Friday, January 8, 2010

the 'stache


I made this mustache pillow a while ago.  I threw it in the recliner the other day--my Dad's favorite chair that I inherited and is the perfect place for a Sunday snooze--and it cracked me up because it almost looked like there was actually a man in the chair.

The children gussied me up tonight for a date with the mister.  E gave me eyeshadow and eyeliner and she couldn't contain how proud she was of her work.  T lotioned my hands and marvelled at his sister's use of the make-up.  You look all bruised, he told me.  You look beautiful, she said.  And there it is, folks:  the eye of the beholder.

Later, after the date officially ended, when our breath was garlicky and terrible, we snuggled those two little beholders, all of us in one twin bed, and it was the very best part of the night.

Wednesday, January 6, 2010

a few forgotten resolutions

I wrote them down, I promise.  The four of us sat around the booth and I wrote them down beneath the others I told you about.  So why did I forget?  Because we are are going to try (and maybe fail) to do two things:  go an entire month without eating out a single time AND go an entire month without buying any new item.  Obviously not in the same month--that might singlehandedly deliver the death blow to the US economy.  February is the shortest month. . .

But I have one more.  When spring comes around, get your hands on as many peonies as you can--new, used or edible.

Tuesday, January 5, 2010

failure


Can you see the little bird on my dining room chair?  He flew in the house this summer and I completely panicked in front of my nephew and my own two kids.  I was so terrified when he flew the wrong way, back through the living room, into the kitchen, nowhere near the open doorway.  Why was I so scared?  I didn't believe that he would figure it our before the worst happened.  I had no confidence in the bird's abilities to find the exit.

At a school meeting tonight, I was reminded of this bird.  (Does is seem like everything in my life relates to wildlife recently?)  We were talking about the benefits of giving kids praise for hard work, mistakes and earnest efforts rather than for being quick, smart and perfect.  One theory is that this kind of praise allows children to find all their talents, even those that are not obvious on the first or second try.  And it gives them the reassurance that their truest ability is within their control.  They determine how hard they try, regardless of any innate gifts.

I think I'm kind of guilty of praising quick brilliance.  That bird found its way out of the house, but not because of its perfect sense of navigation.  It tried and it failed.  So here's to failure, which is one step closer to a success.
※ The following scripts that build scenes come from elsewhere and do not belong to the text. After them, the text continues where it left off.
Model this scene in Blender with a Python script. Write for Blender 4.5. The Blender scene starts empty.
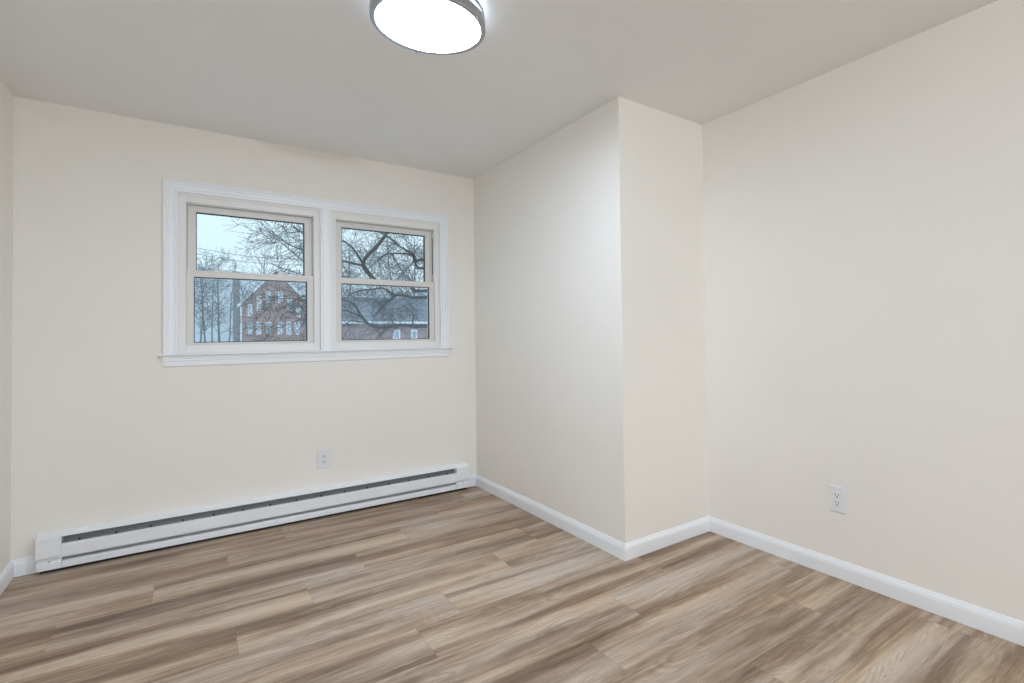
import bpy, bmesh, math, random
from mathutils import Vector, Matrix

random.seed(7)
S = bpy.context.scene
COL = S.collection
PI = math.pi

# ------------------------------------------------------------------ camera
YAW, PITCH, ROLL, FPX, EYE = 0.6572, 0.0187, -0.0143, 529.87, 1.1382
cy_, sy_ = math.cos(YAW), math.sin(YAW)
fwd = Vector((sy_ * math.cos(PITCH), cy_ * math.cos(PITCH), math.sin(PITCH)))
rgt = Vector((cy_, -sy_, 0)); upv = rgt.cross(fwd)
r2 = math.cos(ROLL) * rgt + math.sin(ROLL) * upv
u2 = -math.sin(ROLL) * rgt + math.cos(ROLL) * upv
cd = bpy.data.cameras.new('camera'); cam = bpy.data.objects.new('camera', cd); COL.objects.link(cam)
cam.matrix_world = Matrix(((r2.x, u2.x, -fwd.x, 0), (r2.y, u2.y, -fwd.y, 0), (r2.z, u2.z, -fwd.z, EYE), (0, 0, 0, 1)))
cd.sensor_width = 36; cd.lens = FPX / 1024 * 36
cd.shift_x = -86.345 / 1024; cd.shift_y = -16.455 / 1024
cd.clip_start = 0.02; cd.clip_end = 500
S.camera = cam

# ------------------------------------------------------------------ world, exposure
W = bpy.data.worlds.new('overcast_sky'); S.world = W; W.use_nodes = True
bg = W.node_tree.nodes['Background']
bg.inputs['Color'].default_value = (0.72, 0.91, 1.0, 1); bg.inputs['Strength'].default_value = 1.2
S.view_settings.view_transform = 'Standard'; S.view_settings.look = 'None'
S.view_settings.exposure = 0.07; S.view_settings.gamma = 1.0; S.view_settings.use_curve_mapping = False
S.cycles.max_bounces = 14; S.cycles.diffuse_bounces = 8; S.cycles.transparent_max_bounces = 16
S.cycles.volume_bounces = 1
S.cycles.use_denoising = True
LAMP_STRENGTH = 60.0
LAMP_COLOR = (0.70, 0.83, 1.0)
# unseen fill light added behind the camera to even out the room
ld = bpy.data.lights.new('rear_fill_light', 'POINT'); ld.shadow_soft_size = 0.05; ld.energy = 120; ld.color = (0.82, 0.90, 1.0)
lo = bpy.data.objects.new('rear_fill_light', ld); COL.objects.link(lo); lo.location = (0.85, -2.6, 2.175)

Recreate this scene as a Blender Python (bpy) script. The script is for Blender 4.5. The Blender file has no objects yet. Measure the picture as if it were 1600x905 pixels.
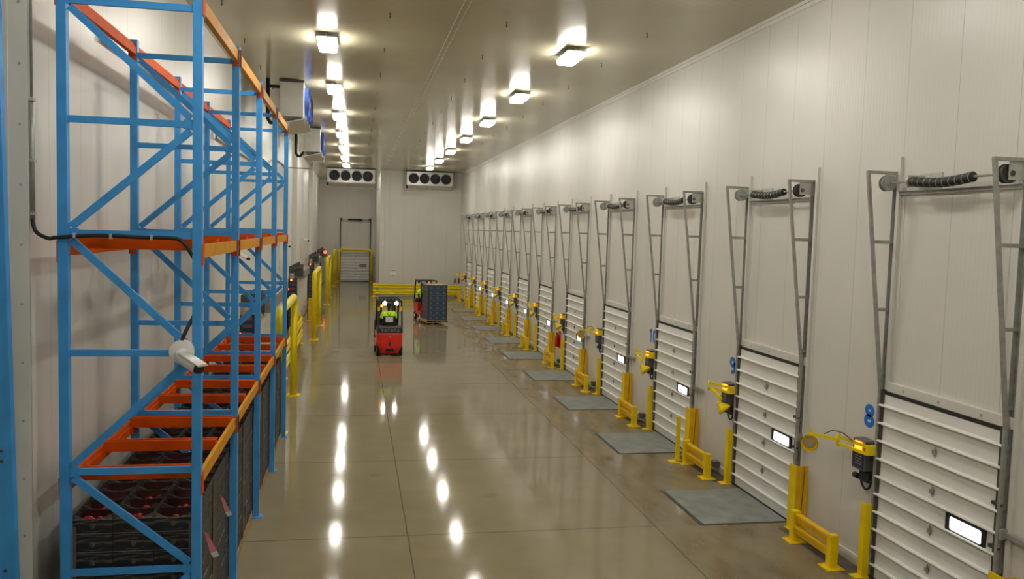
import bpy, bmesh, math, random
from mathutils import Vector, Matrix, Euler
random.seed(7)
PI = math.pi
C = bpy.context.scene.collection
sc = bpy.context.scene

# ------------------------------------------------------------------ dimensions
W = 7.985          # right wall
XL = -3.35         # left wall
H = 9.51           # ceiling
YB = 64.2          # end wall of the right bay
YE = 80.2          # end wall of the left bay
PITCH = 4.8        # dock door spacing
DW = 2.52          # door width
Y8 = 11.31         # far jamb of door 8

# ------------------------------------------------------------------ materials
def nodes_of(m):
    m.use_nodes = True
    nt = m.node_tree
    b = nt.nodes.get('Principled BSDF')
    return nt, b

def mat(name, col, rough=0.5, metal=0.0, var=0.08, scale=6.0, bump=0.0, bscale=40.0, emit=None, estr=0.0, spec=0.5, coat=0.0):
    m = bpy.data.materials.new(name)
    nt, b = nodes_of(m)
    N, L = nt.nodes, nt.links
    b.inputs['Roughness'].default_value = rough
    b.inputs['Metallic'].default_value = metal
    b.inputs['Specular IOR Level'].default_value = spec
    if coat:
        b.inputs['Coat Weight'].default_value = coat
        b.inputs['Coat Roughness'].default_value = 0.15
    tc = N.new('ShaderNodeTexCoord')
    if var > 0:
        nz = N.new('ShaderNodeTexNoise'); nz.inputs['Scale'].default_value = scale
        nz.inputs['Detail'].default_value = 5
        L.new(tc.outputs['Object'], nz.inputs['Vector'])
        rp = N.new('ShaderNodeValToRGB')
        rp.color_ramp.elements[0].position = 0.3; rp.color_ramp.elements[1].position = 0.7
        rp.color_ramp.elements[0].color = tuple(c * (1 - var) for c in col) + (1,)
        rp.color_ramp.elements[1].color = tuple(min(1, c * (1 + var)) for c in col) + (1,)
        L.new(nz.outputs['Fac'], rp.inputs['Fac']); L.new(rp.outputs['Color'], b.inputs['Base Color'])
    else:
        b.inputs['Base Color'].default_value = tuple(col) + (1,)
    if bump > 0:
        n2 = N.new('ShaderNodeTexNoise'); n2.inputs['Scale'].default_value = bscale
        L.new(tc.outputs['Object'], n2.inputs['Vector'])
        bp = N.new('ShaderNodeBump'); bp.inputs['Strength'].default_value = bump; bp.inputs['Distance'].default_value = 0.01
        L.new(n2.outputs['Fac'], bp.inputs['Height']); L.new(bp.outputs['Normal'], b.inputs['Normal'])
    if emit:
        b.inputs['Emission Color'].default_value = tuple(emit) + (1,)
        b.inputs['Emission Strength'].default_value = estr
    return m

def math_node(nt, op, a, b_=None, clamp=False):
    n = nt.nodes.new('ShaderNodeMath'); n.operation = op; n.use_clamp = clamp
    for i, v in enumerate((a, b_)):
        if v is None: continue
        if isinstance(v, (int, float)): n.inputs[i].default_value = v
        else: nt.links.new(v, n.inputs[i])
    return n.outputs[0]

def line_mask(nt, coord, period, phase, width):
    # 1 inside a thin line repeated along coord
    f = math_node(nt, 'FRACT', math_node(nt, 'DIVIDE', math_node(nt, 'SUBTRACT', coord, phase - width / 2 - 1000 * period), period))
    return math_node(nt, 'LESS_THAN', f, width / period)

def panel_mat(name, col, axis, period, phase, rib, rough, spec, wavy=0.02, seam_w=0.012, seam_dark=0.72, rib_str=0.25, grime=True):
    """Insulated metal panels: seams, fine ribs and slight oil-canning. axis = running axis of the seams' repeat."""
    m = bpy.data.materials.new(name)
    nt, b = nodes_of(m); N, L = nt.nodes, nt.links
    tc = N.new('ShaderNodeTexCoord'); sx = N.new('ShaderNodeSeparateXYZ')
    L.new(tc.outputs['Object'], sx.inputs[0])
    c = sx.outputs['XYZ'.index(axis)]
    seam = line_mask(nt, c, period, phase, seam_w)
    nz = N.new('ShaderNodeTexNoise'); nz.inputs['Scale'].default_value = 0.35; nz.inputs['Detail'].default_value = 4
    L.new(tc.outputs['Object'], nz.inputs['Vector'])
    rp = N.new('ShaderNodeValToRGB')
    rp.color_ramp.elements[0].position = 0.25; rp.color_ramp.elements[1].position = 0.75
    rp.color_ramp.elements[0].color = tuple(x * 0.93 for x in col) + (1,)
    rp.color_ramp.elements[1].color = tuple(min(1, x * 1.05) for x in col) + (1,)
    L.new(nz.outputs['Fac'], rp.inputs['Fac'])
    # fine ribs darken the sheet a touch
    ribw = math_node(nt, 'FRACT', math_node(nt, 'DIVIDE', math_node(nt, 'ADD', c, 500.0), rib))
    ribm = math_node(nt, 'LESS_THAN', ribw, 0.16)
    dark = math_node(nt, 'MAXIMUM', math_node(nt, 'MULTIPLY', seam, 1 - seam_dark), math_node(nt, 'MULTIPLY', ribm, 0.028))
    mx = N.new('ShaderNodeMix'); mx.data_type = 'RGBA'; mx.blend_type = 'MULTIPLY'
    L.new(dark, mx.inputs['Factor']); L.new(rp.outputs['Color'], mx.inputs[6]); mx.inputs[7].default_value = (0, 0, 0, 1)
    out = mx.outputs[2]
    if grime:  # scuffed lower edge
        g = math_node(nt, 'SUBTRACT', 1.0, math_node(nt, 'DIVIDE', sx.outputs['Z'], 1.1), clamp=True)
        n3 = N.new('ShaderNodeTexNoise'); n3.inputs['Scale'].default_value = 2.5; n3.inputs['Detail'].default_value = 6
        L.new(tc.outputs['Object'], n3.inputs['Vector'])
        gg = math_node(nt, 'MULTIPLY', math_node(nt, 'MULTIPLY', g, n3.outputs['Fac']), 0.35)
        m2 = N.new('ShaderNodeMix'); m2.data_type = 'RGBA'
        L.new(gg, m2.inputs['Factor']); L.new(out, m2.inputs[6]); m2.inputs[7].default_value = (0.22, 0.2, 0.17, 1)
        out = m2.outputs[2]
    L.new(out, b.inputs['Base Color'])
    b.inputs['Roughness'].default_value = rough; b.inputs['Specular IOR Level'].default_value = spec
    w1 = math_node(nt, 'MULTIPLY', math_node(nt, 'SINE', math_node(nt, 'MULTIPLY', c, 2 * PI / rib)), 0.0012 * rib_str)
    mp = N.new('ShaderNodeMapping'); L.new(tc.outputs['Object'], mp.inputs['Vector'])
    mp.inputs['Scale'].default_value = (0.9, 0.9, 0.45)
    n4 = N.new('ShaderNodeTexNoise'); n4.inputs['Scale'].default_value = 0.8; n4.inputs['Detail'].default_value = 1
    L.new(mp.outputs['Vector'], n4.inputs['Vector'])
    hgt = math_node(nt, 'ADD', math_node(nt, 'ADD', w1, math_node(nt, 'MULTIPLY', n4.outputs['Fac'], wavy)), math_node(nt, 'MULTIPLY', seam, -0.004))
    bp = N.new('ShaderNodeBump'); bp.inputs['Strength'].default_value = 1.0; bp.inputs['Distance'].default_value = 1.0
    L.new(hgt, bp.inputs['Height']); L.new(bp.outputs['Normal'], b.inputs['Normal'])
    return m

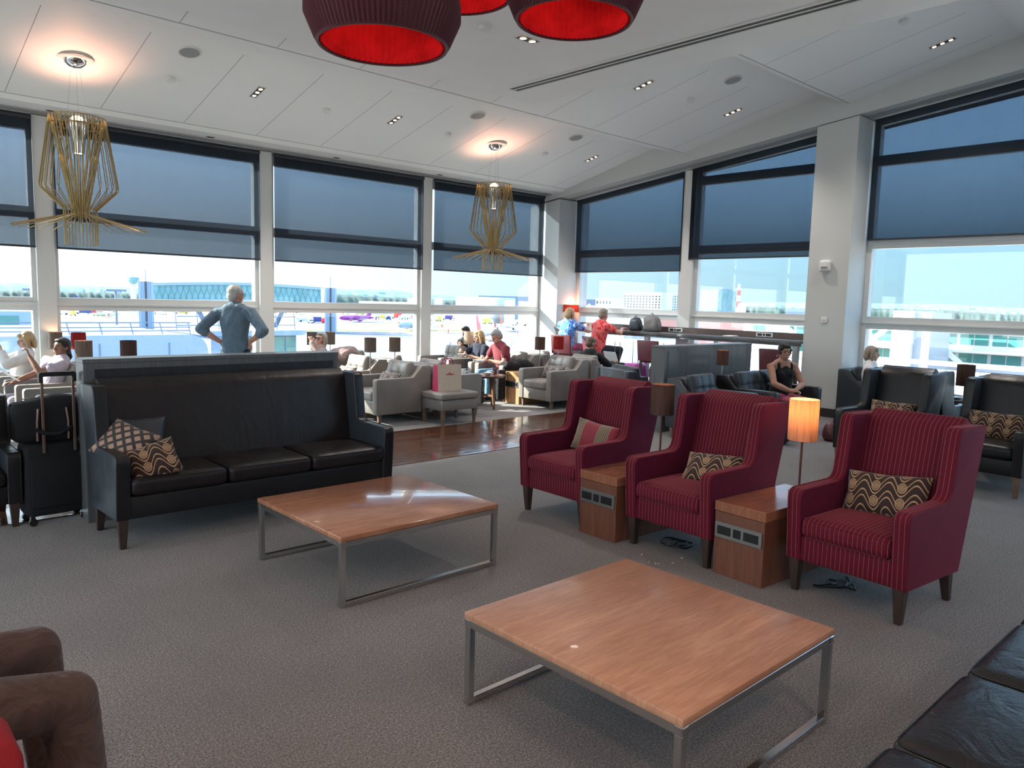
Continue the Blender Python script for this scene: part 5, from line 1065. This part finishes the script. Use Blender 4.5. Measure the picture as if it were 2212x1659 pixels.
def hardcase(label, x, y, w, d, h, mat, rz=0, grp='cabin cases by the bar stools'):
    th = thing('suitcase', label, 'suitcase', (x, y, 0), rz, grp); b = NB(); box(b, -w/2, w/2, -d/2, d/2, .05, h, .05, 4); obj('shell', b, mat, th, 60)
    b = NB()
    for k in range(4): box(b, -w/2+.05+k*w*.22, -w/2+.07+k*w*.22, -d/2-.006, d/2+.006, .10, h-.05)
    obj('ribs', b, mat, th)
    for sx in (-1, 1):
        for sy in (-1, 1): b = NB(); lathe(b, [(0, -.012), (.024, -.012), (.024, .012), (0, .012)], 12, T(sx*(w/2-.05), sy*(d/2-.03), .026) @ RX(90)); obj('wheel', b, 'plastic_black', th)
    b = NB(); tube(b, [(-.06, 0, h), (-.06, 0, h+.38), (.06, 0, h+.38), (.06, 0, h)], .007, 6); obj('pull_handle', b, 'chrome', th); return th
simple('case_pink', (.62, .10, .50), .35)
hardcase('bright pink hard cabin case by the bar stools', 10.80, 8.42, .26, .36, .57, 'case_pink', R(90)); hardcase('black cabin case left of the pink one', 10.85, 8.88, .24, .34, .54, 'nylon_black', R(90)); h3 = hardcase('purple pink hard case behind the empty stool legs', 11.18, 8.16, .24, .3, .56, 'case_pink', R(90))
# ------------------------------------------------------------------ people
def blob(bm, pts, rad, seg=12):
    """capsule chain: pts, radii (float or (rx, ry)); flattened along the given side vector when a tuple (rx, ry, side)"""
    pts = [Vector(p) for p in pts]; n = len(pts); P2, R2 = [], []
    d0 = (pts[1]-pts[0]).normalized(); d1 = (pts[-1]-pts[-2]).normalized()
    def rr(q): return (q, q) if not isinstance(q, tuple) else q
    for k in (3, 2, 1): a = k*PI/8; r = rr(rad[0]); m_ = min(r[0], r[1]); P2.append(pts[0]-d0*m_*math.sin(a)); R2.append((r[0]*math.cos(a), r[1]*math.cos(a)))
    for p, r in zip(pts, rad): P2.append(p); R2.append(rr(r)[:2])
    for k in (1, 2, 3): a = k*PI/8; r = rr(rad[-1]); m_ = min(r[0], r[1]); P2.append(pts[-1]+d1*m_*math.sin(a)); R2.append((r[0]*math.cos(a), r[1]*math.cos(a)))
    t = NB(); rings = []; N_ = len(P2); side = blob.side
    for i, p in enumerate(P2):
        d = (P2[min(i+1, N_-1)]-P2[max(i-1, 0)]).normalized()
        s = (side - d*side.dot(d)); s = s.normalized() if s.length > .05 else d.orthogonal().normalized(); w = d.cross(s)
        rings.append([t.verts.new(p + s*math.cos(k*2*PI/seg)*R2[i][0] + w*math.sin(k*2*PI/seg)*R2[i][1]) for k in range(seg)])
    for A, B in zip(rings, rings[1:]):
        for k in range(seg): t.faces.new((A[k], A[(k+1) % seg], B[(k+1) % seg], B[k]))
    t.faces.new(rings[0][::-1]); t.faces.new(rings[-1]); bmesh.ops.recalc_face_normals(t, faces=t.faces)
    return merge(bm, t)
blob.side = Vector((1, 0, 0))
def ell(bm, c, r, M3=None, sub=3):
    t = NB(); bmesh.ops.create_icosphere(t, subdivisions=sub, radius=1)
    for v in t.verts: v.co = Vector((v.co.x*r[0], v.co.y*r[1], v.co.z*r[2])); v.co = (M3 @ v.co if M3 else v.co) + Vector(c)
    return merge(bm, t)
def skinobj(name, bm, mat, parent, vox=.010, sm=4):
    o = obj(name, bm, mat, parent, 180); r = o.modifiers.new('remesh', 'REMESH'); r.mode = 'VOXEL'; r.voxel_size = vox; r.use_smooth_shade = True
    s = o.modifiers.new('smooth', 'SMOOTH'); s.factor = .5; s.iterations = sm; return o
def ik(a, b, la, lb, pole):
    d = b-a; L = min(d.length, (la+lb)*.995); dn = d.normalized(); x = (la*la-lb*lb+L*L)/(2*L); h = math.sqrt(max(0, la*la-x*x)); p = (pole - dn*pole.dot(dn)); p = p.normalized() if p.length > 1e-4 else dn.orthogonal()
    return a+dn*x+p*h, a+dn*L
def hand(bm, w, d, palm, size=1.0, curl=.5, thumb_side=1):
    """hand from the wrist w along d; palm = palm normal; five separate fingers"""
    d = d.normalized(); palm = (palm-d*palm.dot(d)).normalized(); s = d.cross(palm)*thumb_side; k = size; sv = blob.side
    blob.side = s; blob(bm, [w, w+d*.04*k, w+d*.085*k], [(.026*k, .017*k), (.036*k, .014*k), (.038*k, .012*k)], 10)
    blob.side = Vector((.3, .2, 1))
    for i, (off, L) in enumerate(((.029, .070), (.010, .080), (-.010, .074), (-.029, .058))):
        b = w+d*.085*k+s*off*k; c = curl*(1+.12*i)
        p1 = b + (d*math.cos(c*.6)+palm*math.sin(c*.6))*L*.45*k; p2 = p1 + (d*math.cos(c*1.5)+palm*math.sin(c*1.5))*L*.32*k; p3 = p2 + (d*math.cos(c*2.3)+palm*math.sin(c*2.3))*L*.25*k
        blob(bm, [b-d*.02*k, b, p1, p2, p3], [.0085*k, .009*k, .0085*k, .0078*k, .0068*k], 8)
    t0 = w+d*.025*k+s*.026*k; t1 = t0+(d*.6+s*.8).normalized()*.036*k; t2 = t1+(d*.9+s*.3+palm*.35).normalized()*.030*k; t3 = t2+(d*.95+palm*.4).normalized()*.022*k
    blob(bm, [t0, t1, t2, t3], [.014*k, .0115*k, .010*k, .0085*k], 8); blob.side = sv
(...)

No matter.  Try again.  Fail again.  Fail better.  -Samuel Beckett

Monday, January 4, 2010

flour + water



I know all the resolutions about less white flour, sugar, etc., but we have no heat in our kitchen and I need an excuse to turn the oven on.  I'll be baking bread--and not the whole grain, oat-filled variety.  But we have resolved the following:

  • more candlelight dinners, 
  • more walks for the poor, neglected dog, 
  • a trip to the Grand Canyon and 
  • I think a dance party or two can substitute for time on the treadmill.